I made exactly the same argument about H261 and was told (correctly) that it was unacceptable to mandate a codec that would give users a
poorer than necessary experience. I think what applies for video applies for audio.

Specifically g711 is a poor codec choice in a wide variety of network situations - e.g. 3g and edge of wifi. In my experience a lower bandwidth
codec which supports wideband, dynamically variable bitrates and error correction / packet loss concealment is required to give these users audio
that is acceptable to use in the  coffee-shop / airport scenario. 

> b)      G.711 is universal, unencumbered, and widely implemented.    In addition, note that codec implementation and testing is quite costly for chip and device manufacturers, and that cost is ultimately reflected in the cost of the end-user device.  The computational simplicity of G.711 and its long-time availability on a broad range of platforms means that the implementation is available on low/entry-tier devices and testing costs have already been amortized over many years, thereby enabling its use in low cost end-user devices.  If we want to see widespread use of RTCWeb for voice, than we will reach a much broader population if the minimum requirements do not prohibit low-cost devices. 

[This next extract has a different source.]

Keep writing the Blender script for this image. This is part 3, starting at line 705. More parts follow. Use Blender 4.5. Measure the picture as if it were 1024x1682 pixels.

There are many codecs which that can be said for. We happily run speex on low end smartphones. - Heck we even use the java implementation in
applets and get acceptable performance. g722 has recently dropped out of patent, uses the same bandwidth as 711 and gives significantly better audio.
Any device capable of running SRTP is capable of running either 722 or speex in my experience. 

> c)       A mandate for Opus will limit initial RTCWeb clients to use software-based  codecs (on general purpose processors) where Opus can be implemented and tested easily until it is available on a variety of DSPs.  Even then, it will likely start on high-cost platforms.  This may in turn mean that RTCWeb clients could consume significantly more battery power than DSP-based codecs used in many traditional (circuit-switched) voice services, further inhibiting the end-user from choosing RTCWeb over those services.

You are confusing mandatory-to-implement and mandatory-to-use. Just because Opus must be available , you don't have to use it. The devices you 
mention almost all have AMR in DSP - but unfortunately that is encumbered so isn't ideal as a mandatory-to-implememnt codec but may well be 
used when it is available. 

> d)      We do not believe Opus is more versatile than other standardized codecs, because any measure of versatility should take into account quality at a given bitrate.  If Opus is not able to deliver superior quality at all supported bitrates when compared to other codecs, then it cannot be deemed as being more versatile simply because it supports more bitrates when compared to other standardized codecs.

Again - making Opus mandatory to implement does not preclude supporting or using any other codecs. 

By the way point d) applies to any codec you choose to name - so you are probably arguing for no mandatory-to-implement codec - which would be
a mistake I think. It certainly applies to g711 - in spades!

> In conclusion - the IETF has a strong tradition of starting work with the least amount of complexity and specification possible, gaining operational experience, and then refining things with revisions or extensions.  So, the least amount of complexity would be G.711 as the sole audio codec.

RTCweb is never going to be a _least_possible_complexity_ project. The requirements mean we need  SRTP (DTLS?), a video modern codec, Echo cancellation, AGC, etc. Adding a good audio codec will not significantly extend the complexity.